Joe Carstairs, bir gün biyografisi yazıldığında yukarıdaki hikayeyle başlamasını arzuluyordu. Arzusunun gerçekleştiğini söyleyebiliriz. Zira, "The Queen of Whale Cay" isimli biyografisi tam da bu hikayeyle açılıyor. Carstairs'e göre, henüz 5 yaşındayken yaşadığı bu tehlikeli kaza hayatının gerçek başlangıcını işaret ediyordu. O, "sert biriydi" ve hiçbir zaman "küçük bir kız" olmamıştı.
Çok büyük bir mirasın varisi, Birinci Dünya Savaşı'nda bir ambulans şoförü ve açık bir lezbiyen… Ya da onu asıl tutkusuyla tanımlamak gerekirse, su üstündeki en hızlı kadın: Joe Carstairs…
Yirmili yılların İngiltere'sindeki bir kadın olarak erkek kıyafetleri giymek ve hayatı dilediği gibi yaşamak kolay mesele değil. Bunun için biraz imtiyazlı olmak da gerekiyor. Joe ya da değiştirmeden önceki ismiyle Marion Barbara Carstairs de bu açıdan şanslı doğanlardan. Anne tarafından dedesi, Standart Oil firmasının kurucu ortaklarından Jabez Bostwick olan Joe, kendine kalan mirası o dönemin toplum normlarına tamamen aykırı, uçarı ve şaşalı bir yaşamı finanse etmek için layıkıyla kullandı.
"Yaşamak dünyadaki en nadir şey. Çoğu insan sadece var oluyor."
Oscar Wilde'ın bu sözü daha önce Joe'nun kulağına çalınmış mıydı bilinmez ancak onun tam da bu minvalde yaşadığını görebiliyoruz. Daha 16 yaşındayken Kızıl Haç için çalışıp savaş sırasında ambulans şoförlüğü yapıyordu. Bu dönemde, yine kendi gibi ambulans şoförü olan bir kadınla tanışacaktı: Dolly Wilde, meşhur yazar ve şair Oscar Wilde'ın yeğeni.
Kayda değer ilk gönül ilişkisini Dolly'yle yaşayan Joe, ilerleyen yıllarda Greta Garbo ve Marlene Dietrich gibi dönemin sinema ikonlarıyla da beraber olacaktı. Ancak onun en büyük tutkusu hiç değişmeyecekti. O tutku, bir arkadaşının sorduğu "Çocukluğunda kime ya da nelere hayranlık duyardın?", sorusuna verdiği cevapta gizli:
"Hiçbir şeye hayranlık duymadım… Tekneler hariç…"
Savaş sonrası İngiltere'ye dönen Joe, bir süre oto kiralama işleri yapıp bir tamirhane işletmişti. 1925 yılında ise ilk sürat teknesini aldı. Çocukluğunda hayranı olduğu makinelerle artık daha fazla vakit geçirebilirdi.
"Tekneleri seviyordum.

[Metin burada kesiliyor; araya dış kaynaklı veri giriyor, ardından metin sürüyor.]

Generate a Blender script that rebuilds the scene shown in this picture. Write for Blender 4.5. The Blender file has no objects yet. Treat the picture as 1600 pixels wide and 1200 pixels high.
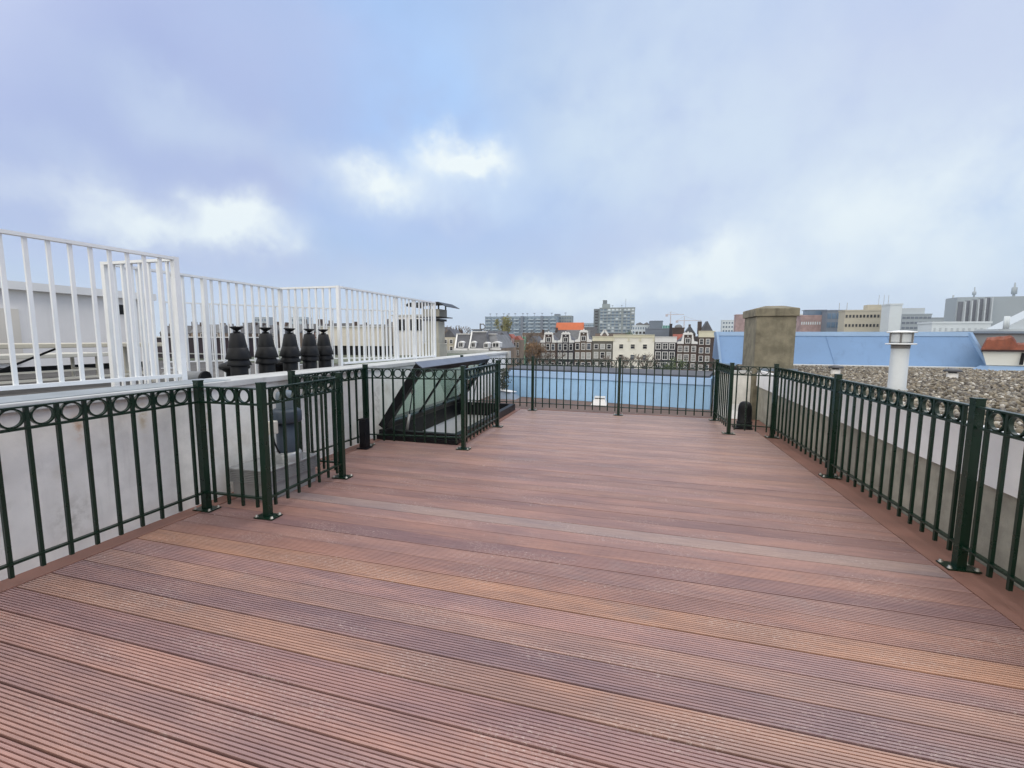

Onların su üzerindeki davranışlarını seviyordum. Onları anlıyordum."
Joe'nun teknelerle olan ilişkisini ne kadar içselleştirdiği aşikâr. Sadece sevmekle kalmıyor, onların yapımında çalışıyor, tamir ediyor ve elbette yarışıyordu. Kısa zamanda ufak tefek yarışlar kazanmasının yanı sıra hayli prestijli olan "Duke of York" yarışını da önde bitirmişti. Böylece "su üstündeki en hızlı kadın" olarak kendini kanıtlamış oldu. Ancak onun hayali dünyanın en hızlı sürat teknesi yarışçısı olmaktı. Bunun da tek yolu vardı: Harmsworth Trophy.
Britanya'nın en meşhur sürat teknesi yarışında başarılı olabilmek için çok çaba gösterdi Joe. Denedi, yenildi. Tekrar denedi, tekrar yenildi. Ancak istediği sonuca bir türlü ulaşamıyordu. Kimisinde teknesi battı, kimisinde arızalar rahat bırakmadı. Ne yaptıysa olmadı. Harmsworth Trophy, kaderde yoktu.
Bu durum onda büyük bir üzüntü yaratmıştı. Belki de bu yüzden artık yarışları bırakıp başka bir fantezinin peşinden sürüklendi. Aynı zamanda vergi cenneti olarak da bilinen Bahamalar'daki "Whale Cay" yani "Köpekbalığı Adası"nı satın alıp bir nevi kendi küçük devletini kurmuştu. Demek ki, çok zengin olduğunuzda böyle şımarıklıklar yapabiliyorsunuz.
Elbette, bu adada toprağı sıksanız ünlü misafirler fışkırıyordu. Öyle ki, bir köşede Windsor Dükü ve Düşesi otururken başka bir taraftan Marlene Dietrich çıkabiliyordu. O, yerel halkın deyimiyle "Patron"du. Her istediğini yapabildiği iki yüz kişilik bu küçük adada, adeta kendi krallığını yönetiyordu. Bu renkli hayat, Joe 1975'de mülklerini satana kadar sürdü.
Joe Carstairs bir hız tutkunuydu. İster otomobil kullanırken olsun, ister tekneyle yarışırken… O, hızlı yaşadı ancak genç ölmedi. 93 yaşında hayata veda ederken arkasında dolu dolu yaşanmış bir hayat ve bir sürü hikâye bırakmıştı. Kim bilir, belki de gittiği yerde bile rengarenk bir krallık kurmuş olabilir.